When it comes to travelling, I tend to love places that feel like a blend of the real world and a fairy tale world. It’s the ultimate form of escapism – you can lose yourself in the landscape and for a moment, it can feel like you are in a storybook. I grew up in such a place; when I was little, we would go for walks in the forest near my house and I would imagine that we would turn a corner and find castles and unicorns amongst the giant cedar and Douglas fir trees. I knew the difference between fantasy and reality, but I let my imagination run away with me. Even when I was older, I’d still dream that those trees could transport me to a whole other world.

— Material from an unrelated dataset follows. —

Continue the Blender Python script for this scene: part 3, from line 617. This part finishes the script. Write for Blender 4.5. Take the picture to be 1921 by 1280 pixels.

So, it’s no surprise that I’m always seeking out such places as an adult. The Harz Mountains in Germany, Sardinia, and the deserts of Arizona have all felt somewhat otherworldly to me. However, of all the places that I’ve been, few have captured that feeling of being between worlds quite so well as the Scottish Highlands.
My boyfriend and I went there on a hiking trip. The original goal was to hike through the islands of Skye and Lewis and camp along the way. In reality, we ended up hitching a few rides and taking a few buses as well so that we could cover more ground. It was a fantastic place. The people are very friendly and the Hebrides islands have a very rich culture. We fell in love with the landscape and even when it was challenging and rugged, it was a rich experience.
I won’t recap the entire journey, because I’m saving that for other writing endeavors. The highlights of the trip included the fantastic train ride from Glasgow to Mallaig (supposedly one of the most spectacular stretches in the world), camping by a ruined house and waking up to an entire herd of sheep, hiking through the Cuillin Hills, getting followed by a herd of cattle, seeing the awe-inspiring standing stones in Calanais, visiting a historic “blackhouse” (a traditional style of house where many people on Lewis lived until around the turn of the century), seeing the harbour seals in Stornoway, walking through the green countryside near Loch Ness, and catching up with a friend in Glasgow (which isn’t in the Highlands, but it’s where we ended our journey).
All in all, it was one of the most interesting, most inspiring places that I’ve ever been. Here are a few photos from the trip….enjoy!
Our campsites were not this messy. I took this while we were unpacking our gear and setting up! It’s amazing what you can fit in your backpack.
Camping near a ruined house in the hills.
Coastline by the Cuillin Hills
The cattle that followed us. The bushy ones with horns are Highland cattle.
Taking a break near a signpost.
View of Stornoway through the other side of the harbour.
The stunning standing stones at Calanais.
A beach we camped near at Dal Mor.
Looking outside the tent on a rainy evening.
A traditional “blackhouse.” This one was actually used as a mill in its day, but most people lived in these.
A ruined bus in a field we hiked by. We got lost shortly after this picture was taken.
For such a small country, Scotland certainly has its share of bleak, desolate places… which still supported the populace and provided a living.
Your roots, btw, are from the east side of Scotland, the Howe of the Mearns. It’s farm country but it too has bleak, dramatic areas. Maybe the next trip…?
It didn’t really feel bleak when we were there. It was overcast most of the time, but we had a lot of sunny breaks too. The rolling hills of heather were really quite beautiful and the coastlines in that part of the country are spectacular!
I’d definitely like to explore more of the country.